The user-specified magnification is performed using programs ROTRNSCL and RESAMPLE. The output image size is determined by the input window and magnification factors when WINDOPT=IN. If WINDOPT=OUT, the magnification factors are automatically determined by the program from the input image window and the output size, WINDOW.

Nonfatal Error Messages:

    MAGNIFY calls the programs ROTRNSCL and RESAMPLE. See these programs for error messages.

Fatal Error Messages:

    MAGNIFY calls the programs ROTRNSCL and RESAMPLE. See these programs for error messages.

User Notes:

  1. For all resampling methods but nearest neighbor, if some of the samples at the edges of the image are not available, MAGNIFY fills zeros at the edges of the image.
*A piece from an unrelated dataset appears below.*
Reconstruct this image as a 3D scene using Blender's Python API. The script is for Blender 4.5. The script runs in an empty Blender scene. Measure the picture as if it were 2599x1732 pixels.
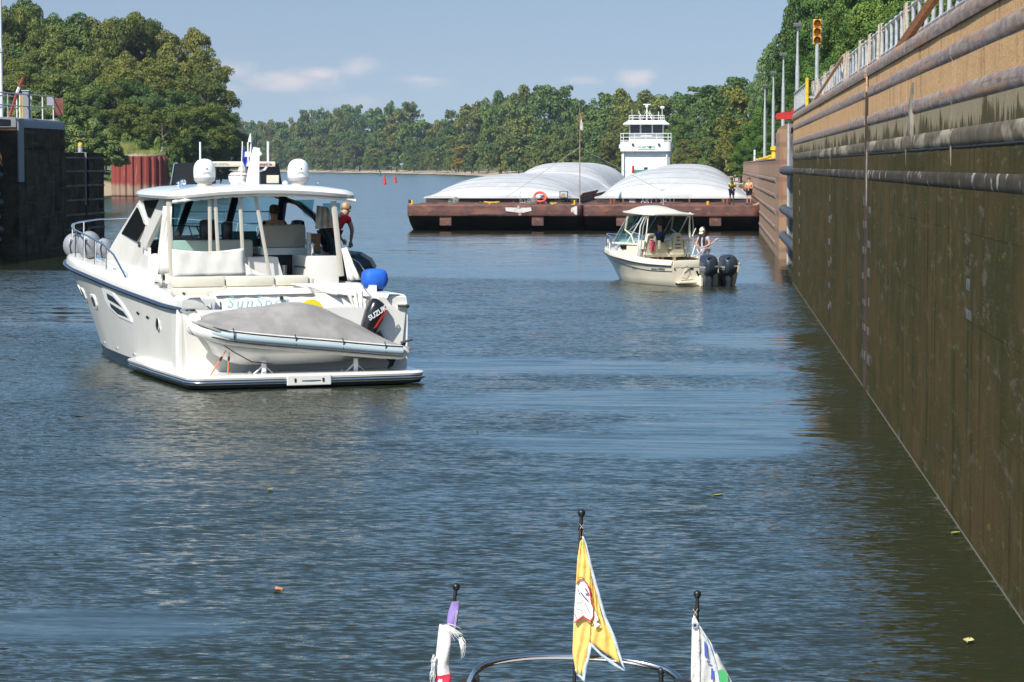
import bpy, bmesh, math, random
import numpy as np
from mathutils import Vector, Matrix, noise
R = math.radians
sc = bpy.context.scene
COL = sc.collection
# ---------------------------------------------------------------- camera, sky, sun
CAMZ, FPX, PW, PH = 3.9, 6727.0, 2599, 1732
YAW, PITCH = 4.34, 3.777
cd = bpy.data.cameras.new('camera'); cam = bpy.data.objects.new('camera', cd); COL.objects.link(cam)
cam.location = (0, 0, CAMZ); cam.rotation_euler = (R(90 - PITCH), 0, R(YAW))
cd.sensor_width = 36; cd.lens = 36 * FPX / PW; cd.clip_start = .5; cd.clip_end = 12000
sc.camera = cam
SUN_AZ, SUN_EL = 30.0, 45.0 ; HAZE = 0.00007          # azimuth: degrees to the left of straight behind the camera
sun_to = Vector((-math.sin(R(SUN_AZ)) * math.cos(R(SUN_EL)), -math.cos(R(SUN_AZ)) * math.cos(R(SUN_EL)), math.sin(R(SUN_EL))))
sl = bpy.data.lights.new('sun', 'SUN'); sl.energy = 5.0; sl.angle = R(.5); sl.color = (1, .95, .87)
so = bpy.data.objects.new('sun', sl); COL.objects.link(so); so.rotation_euler = sun_to.to_track_quat('Z', 'Y').to_euler()
sc.view_settings.view_transform = 'Standard'; sc.view_settings.look = 'None'
sc.view_settings.exposure = 0.32; sc.view_settings.gamma = 1
sc.cycles.max_bounces = 8; sc.cycles.diffuse_bounces = 2; sc.cycles.glossy_bounces = 3
sc.cycles.transmission_bounces = 6; sc.cycles.transparent_max_bounces = 12
sc.cycles.use_denoising = True; sc.cycles.sample_clamp_indirect = 4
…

This should not exceed half the size of the resampling kernel. Cubic convolution, for example, should have at the most two rows/ columns of fill on each image edge.

  2. For integer magnifications or reductions, use the ZOOM module.

  3. The resampling weight table file may be generated by the RTABLE function. A description of the file is given in the LAS Programmer's Manual. For further information on resampling and resampling weight tables, refer to the Geometric Manipulation Package Overview Document, GEOMPOD.